Equality
O
ne of the pillars of this philosophy is that all people are equal.
This commonly touted notion sounds nice, but does it bear scrutiny? In what way are people equal? We are certainly not equally wealthy. We’re not equally nice to strangers. We’re not equal in size, shape, strength, or speed. We’re not equally intelligent. We’re not equal in our skills or talents. In morality, athletic ability, creativity, manners, pulchritude, longevity, and in every facet of humanity that can be measured and compared, we are better, worse, and just plain different from each other, but we’re not equal. What could it possibly mean to say that we are equal?
In Animal Liberation, the philosopher Peter Singer states that “the claim to equality does not depend on intelligence, moral capacity, physical strength, or similar matters of fact.” Very well, then in what way are we equal? Singer explains:
Equality is a moral idea, not an assertion of fact. There is no logically compelling reason for assuming that a factual difference in ability between two people justifies any difference in the amount of consideration we give their needs and interests. The principle of the equality of human beings is not a description of an alleged actual equality among humans: it is a prescription of how we should treat human beings.

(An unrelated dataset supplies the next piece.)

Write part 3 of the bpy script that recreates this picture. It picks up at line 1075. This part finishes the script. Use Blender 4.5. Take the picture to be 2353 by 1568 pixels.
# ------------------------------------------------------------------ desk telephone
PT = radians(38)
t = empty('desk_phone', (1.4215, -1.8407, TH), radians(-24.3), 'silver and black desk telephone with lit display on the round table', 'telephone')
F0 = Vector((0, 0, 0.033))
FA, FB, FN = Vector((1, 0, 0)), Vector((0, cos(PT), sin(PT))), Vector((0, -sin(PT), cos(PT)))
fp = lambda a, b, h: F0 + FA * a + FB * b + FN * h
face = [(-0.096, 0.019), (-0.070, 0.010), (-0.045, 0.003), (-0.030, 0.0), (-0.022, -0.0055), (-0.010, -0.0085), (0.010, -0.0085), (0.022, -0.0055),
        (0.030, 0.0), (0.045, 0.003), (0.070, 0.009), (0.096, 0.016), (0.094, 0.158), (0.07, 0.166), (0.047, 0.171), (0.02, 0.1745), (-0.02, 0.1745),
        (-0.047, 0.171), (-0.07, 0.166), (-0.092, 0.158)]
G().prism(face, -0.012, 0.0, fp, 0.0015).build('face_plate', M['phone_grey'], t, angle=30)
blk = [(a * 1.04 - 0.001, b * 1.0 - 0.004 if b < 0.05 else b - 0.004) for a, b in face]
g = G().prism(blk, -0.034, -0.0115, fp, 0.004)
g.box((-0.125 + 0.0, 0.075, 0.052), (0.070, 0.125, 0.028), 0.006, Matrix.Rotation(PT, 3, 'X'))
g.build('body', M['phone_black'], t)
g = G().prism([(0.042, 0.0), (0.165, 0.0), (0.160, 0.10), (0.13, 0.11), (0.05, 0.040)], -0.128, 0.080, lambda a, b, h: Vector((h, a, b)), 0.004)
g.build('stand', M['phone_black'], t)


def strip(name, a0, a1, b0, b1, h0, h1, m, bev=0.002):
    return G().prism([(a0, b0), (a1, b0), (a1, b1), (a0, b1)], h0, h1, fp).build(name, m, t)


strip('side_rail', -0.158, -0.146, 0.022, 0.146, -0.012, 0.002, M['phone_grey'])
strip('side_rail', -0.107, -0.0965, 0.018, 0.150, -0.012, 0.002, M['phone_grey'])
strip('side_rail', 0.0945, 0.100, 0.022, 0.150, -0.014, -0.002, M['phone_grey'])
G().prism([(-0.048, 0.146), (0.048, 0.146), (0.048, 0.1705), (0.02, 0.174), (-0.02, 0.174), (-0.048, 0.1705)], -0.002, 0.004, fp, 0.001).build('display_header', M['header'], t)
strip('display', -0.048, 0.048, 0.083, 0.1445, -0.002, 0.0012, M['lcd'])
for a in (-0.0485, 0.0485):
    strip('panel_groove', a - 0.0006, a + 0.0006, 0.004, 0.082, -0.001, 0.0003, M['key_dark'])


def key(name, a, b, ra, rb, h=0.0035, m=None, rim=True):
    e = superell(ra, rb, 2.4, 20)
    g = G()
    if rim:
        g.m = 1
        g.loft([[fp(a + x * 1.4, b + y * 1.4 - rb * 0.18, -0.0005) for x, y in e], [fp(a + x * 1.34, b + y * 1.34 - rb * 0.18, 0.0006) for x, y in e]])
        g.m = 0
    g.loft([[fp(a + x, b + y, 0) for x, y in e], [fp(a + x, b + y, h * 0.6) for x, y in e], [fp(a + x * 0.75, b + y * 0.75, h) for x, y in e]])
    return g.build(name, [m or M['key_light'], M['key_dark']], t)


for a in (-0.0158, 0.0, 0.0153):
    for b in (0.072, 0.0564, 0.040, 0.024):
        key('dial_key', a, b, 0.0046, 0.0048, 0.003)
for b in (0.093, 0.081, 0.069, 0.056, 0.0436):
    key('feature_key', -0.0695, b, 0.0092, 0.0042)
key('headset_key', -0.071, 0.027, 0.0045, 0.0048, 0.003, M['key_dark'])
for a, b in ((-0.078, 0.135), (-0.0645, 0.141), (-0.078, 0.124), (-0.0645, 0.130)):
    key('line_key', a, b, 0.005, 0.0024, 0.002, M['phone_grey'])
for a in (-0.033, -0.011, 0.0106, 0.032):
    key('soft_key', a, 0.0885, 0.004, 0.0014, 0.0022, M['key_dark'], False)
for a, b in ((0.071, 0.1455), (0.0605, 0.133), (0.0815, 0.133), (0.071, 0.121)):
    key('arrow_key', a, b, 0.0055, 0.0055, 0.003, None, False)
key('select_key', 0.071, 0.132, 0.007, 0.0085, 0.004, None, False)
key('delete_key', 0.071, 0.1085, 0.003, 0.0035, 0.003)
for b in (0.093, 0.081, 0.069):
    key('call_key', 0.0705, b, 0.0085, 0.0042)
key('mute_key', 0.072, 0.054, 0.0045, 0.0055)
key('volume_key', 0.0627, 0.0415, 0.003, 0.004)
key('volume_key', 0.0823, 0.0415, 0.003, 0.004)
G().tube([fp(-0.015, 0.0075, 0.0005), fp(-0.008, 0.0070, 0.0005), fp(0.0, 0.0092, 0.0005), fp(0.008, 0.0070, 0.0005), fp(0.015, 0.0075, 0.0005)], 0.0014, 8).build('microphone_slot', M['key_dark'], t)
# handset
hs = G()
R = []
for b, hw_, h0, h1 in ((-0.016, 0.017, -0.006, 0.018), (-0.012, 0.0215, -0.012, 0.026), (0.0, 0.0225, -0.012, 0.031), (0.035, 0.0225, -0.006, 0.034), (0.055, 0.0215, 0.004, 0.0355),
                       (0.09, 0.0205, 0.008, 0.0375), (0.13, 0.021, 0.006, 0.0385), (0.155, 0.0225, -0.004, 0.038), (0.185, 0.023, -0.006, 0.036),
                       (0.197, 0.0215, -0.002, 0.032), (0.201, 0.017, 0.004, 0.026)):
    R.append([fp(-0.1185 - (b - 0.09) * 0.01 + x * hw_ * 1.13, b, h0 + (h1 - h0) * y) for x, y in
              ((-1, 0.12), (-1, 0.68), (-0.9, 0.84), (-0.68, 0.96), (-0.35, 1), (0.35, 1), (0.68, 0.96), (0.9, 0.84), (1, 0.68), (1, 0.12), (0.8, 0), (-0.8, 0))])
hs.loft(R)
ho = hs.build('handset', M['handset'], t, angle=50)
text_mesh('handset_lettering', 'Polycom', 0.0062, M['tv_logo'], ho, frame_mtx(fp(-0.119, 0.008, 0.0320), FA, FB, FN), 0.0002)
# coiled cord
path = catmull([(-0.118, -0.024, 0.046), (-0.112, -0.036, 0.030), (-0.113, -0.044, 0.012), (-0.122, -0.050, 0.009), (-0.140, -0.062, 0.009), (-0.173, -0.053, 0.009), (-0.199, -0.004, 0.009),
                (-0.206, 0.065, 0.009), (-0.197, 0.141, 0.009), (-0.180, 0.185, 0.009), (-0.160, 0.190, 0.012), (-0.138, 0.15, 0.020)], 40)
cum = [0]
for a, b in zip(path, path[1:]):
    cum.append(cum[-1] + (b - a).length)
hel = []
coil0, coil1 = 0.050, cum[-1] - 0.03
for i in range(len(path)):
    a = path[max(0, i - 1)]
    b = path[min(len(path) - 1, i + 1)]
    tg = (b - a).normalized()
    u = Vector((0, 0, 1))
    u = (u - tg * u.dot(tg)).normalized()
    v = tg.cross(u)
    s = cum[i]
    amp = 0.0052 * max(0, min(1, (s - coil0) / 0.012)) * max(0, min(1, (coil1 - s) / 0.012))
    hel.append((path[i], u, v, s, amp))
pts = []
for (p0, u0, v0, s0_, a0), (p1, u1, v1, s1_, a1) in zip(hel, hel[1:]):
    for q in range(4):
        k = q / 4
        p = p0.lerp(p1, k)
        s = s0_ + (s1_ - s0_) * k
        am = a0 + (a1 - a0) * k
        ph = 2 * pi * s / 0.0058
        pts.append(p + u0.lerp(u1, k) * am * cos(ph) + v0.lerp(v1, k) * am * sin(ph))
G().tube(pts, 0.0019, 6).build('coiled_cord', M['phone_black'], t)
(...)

When we speak of human equality what we commonly mean is that humans are of equal worth and therefore deserve equal rights (or, better yet, equal consideration of their interests). In Feeling Good, the psychologist David Burns describes this notion of “equal worth”:
Acknowledge that everyone has one ‘unit of worth’ from the time they are born until the time they die. As an infant you may achieve very little, and yet you are still precious and worthwhile. And when you are old or ill, relaxed or asleep, or just doing ‘nothing,’ you still have ‘worth.’ Your ‘unit of worth’ can’t be measured and can never change, and it is the same for everyone.
However, while Burns offers this description of equal worth as a kindness to those who insist worth must exist, he first suggests a more radical course: drop the concept of worth altogether! Self-worth is frequently recommended and celebrated in pop culture, so why does this imminent psychologist rail against it? Pop culture has it wrong and Burns has it right. While self-esteem can perhaps be built on the notion of equal worth, the self-worth movement is actually focused on comparative worth, which is an enemy to self-esteem.
Essentially, you must acknowledge that human ‘worth’ is just an abstraction; it doesn’t exist. Hence, there is actually no such thing as human worth. Therefore, you cannot have it or fail to have it, and it cannot be measured. Worth is not a ‘thing,’ it is just a global concept. It is so generalized it has no concrete practical meaning. Nor is it a useful and enhancing concept. It is simply self-defeating. It doesn’t do you any good. It only causes suffering and misery. So rid yourself immediately of any claim to being ‘worthy,’ and you’ll never have to measure up again or fear being ‘worthless.’
A human being is a complex and ever changing mish-mash of traits, skills, knowledge, memories, thoughts, and behaviors. One person might run faster than another, or have a nicer smile, or score higher on an IQ test, or have more friends. Taken in totality, though, it simply is not possible to meaningfully compare one person to another.
Our equality, then, is not the product of our sameness; in fact it’s more a product of our heterogeneity. Our individuality makes comparisons meaningless. It is impossible to say that one human being is globally better or worse than another. We are equal in that we’re equally too complex to rate.